Jusqu'ici, l'affaire est plutôt bien partie. Mais l'environnement social se dégrade pour les raisons que l'on sait. Plus le temps passe, plus la manœuvre sera sans doute difficile.

L'éternel retour

La négociation interprofessionnelle sur l'emploi nous ramène au temps reculé où les partenaires sociaux occupaient totalement un champ repris depuis par l'exécutif et le législatif. Le sujet choisi est épineux, surtout dans une période de ralentissement de la croissance et de plans sociaux. Les partenaires sociaux ont pris la mesure de ce risque. Ils ont décidé de s'inspirer, pour la suite de leur réflexion commune, des bonnes ou mauvaises pratiques qui existent aujourd'hui dans notre pays, notamment en matière de traitement social du chômage et plus encore d'actions de prévention.

Les entreprises aujourd'hui restructurent tout au long de leur vie. Ni le droit ni les mentalités ne sont adaptés à cette réalité. Partir de ce qui se fait de mieux est sûrement le moyen d'aboutir à des méthodes et des mesures concrètes qui, jusqu'ici, ne profitent qu'à une toute petite partie des salariés français.

Climats

Le climat social se dégrade, nous dit-on. Mais qu'entend-on par là ? S'agit-il d'une poussée de conflits ou d'une simple morosité ambiante aux conséquences plus économiques et politiques que sociales ? Incontestablement, le ralentissement de la croissance avec son cortège d'effets sur les déficits publics et l'emploi enlève des marges de manœuvre au gouvernement et au pays tout entier.

Les réformes annoncées, comme celle des retraites, sont ardues et, en face, le gouvernement peut difficilement aligner des mesures positives dans d'autres domaines. Une situation qui se dégrade, donc, mais de vrais et durs conflits, point encore. L'expérience passée prouve d'ailleurs que, dans ces périodes, le secteur public est le seul à pouvoir se les permettre. Quand ces conflits éclatent, c'est moins sur un mot d'ordre syndical que sous la pression de la base, pour une raison, ou plutôt une série de raisons non réellement prévisibles. Ne nous livrons donc pas à un exercice de météorologie sociale. Notons simplement qu'à partir d'avril la concentration dans la fonction publique de risques liés aux retraites, mais aussi aux salaires et à la décentralisation, pourrait créer une masse critique, mais rien n'est moins sûr.

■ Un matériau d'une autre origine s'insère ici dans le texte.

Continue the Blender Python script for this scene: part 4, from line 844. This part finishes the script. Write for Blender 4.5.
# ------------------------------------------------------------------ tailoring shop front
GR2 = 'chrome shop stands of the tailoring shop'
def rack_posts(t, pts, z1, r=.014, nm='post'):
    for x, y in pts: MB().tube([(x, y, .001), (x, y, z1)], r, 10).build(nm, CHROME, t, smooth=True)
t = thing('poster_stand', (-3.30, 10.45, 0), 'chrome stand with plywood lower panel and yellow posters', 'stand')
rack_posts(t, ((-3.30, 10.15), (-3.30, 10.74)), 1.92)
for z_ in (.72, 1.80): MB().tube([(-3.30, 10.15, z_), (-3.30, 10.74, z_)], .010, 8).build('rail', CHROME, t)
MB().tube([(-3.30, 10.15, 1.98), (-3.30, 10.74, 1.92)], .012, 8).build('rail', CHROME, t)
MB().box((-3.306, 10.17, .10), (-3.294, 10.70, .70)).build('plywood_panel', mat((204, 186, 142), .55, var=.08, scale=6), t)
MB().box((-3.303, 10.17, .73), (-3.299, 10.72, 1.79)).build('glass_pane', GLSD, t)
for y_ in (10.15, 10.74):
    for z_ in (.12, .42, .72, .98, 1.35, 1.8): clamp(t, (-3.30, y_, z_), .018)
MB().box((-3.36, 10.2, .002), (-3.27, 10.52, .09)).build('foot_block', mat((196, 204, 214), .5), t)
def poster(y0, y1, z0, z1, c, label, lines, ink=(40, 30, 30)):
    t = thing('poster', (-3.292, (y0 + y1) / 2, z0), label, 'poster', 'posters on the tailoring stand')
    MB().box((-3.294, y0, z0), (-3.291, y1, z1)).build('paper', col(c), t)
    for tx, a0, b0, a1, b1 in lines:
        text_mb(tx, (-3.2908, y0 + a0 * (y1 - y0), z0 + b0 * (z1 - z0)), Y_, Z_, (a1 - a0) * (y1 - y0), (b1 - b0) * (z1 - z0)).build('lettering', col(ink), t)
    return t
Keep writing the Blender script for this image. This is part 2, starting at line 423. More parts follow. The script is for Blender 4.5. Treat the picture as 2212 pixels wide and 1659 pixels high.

L'essentiel est ailleurs : dans l'esprit public. Les Français avaient vécu les dernières années comme celles de la sortie de ce qu'ils appelaient improprement la « crise ». La croissance était revenue et, avec elle, les créations d'emplois massives, l'abandon de la rigueur, pour tout dire l'optimisme. Pour un peu, ces mêmes Français se croiraient revenus dans les années grises. Ils n'en sont pas encore certains mais ils se posent la question. C'est pourquoi 2003 et 2004 seront si importantes. D'elles dépend que le pessimisme l'emporte ou que le malaise soit passager. D'elles dépend – ou non – un certain air de printemps qui favorise si bien l'esprit d'entreprise et le climat social.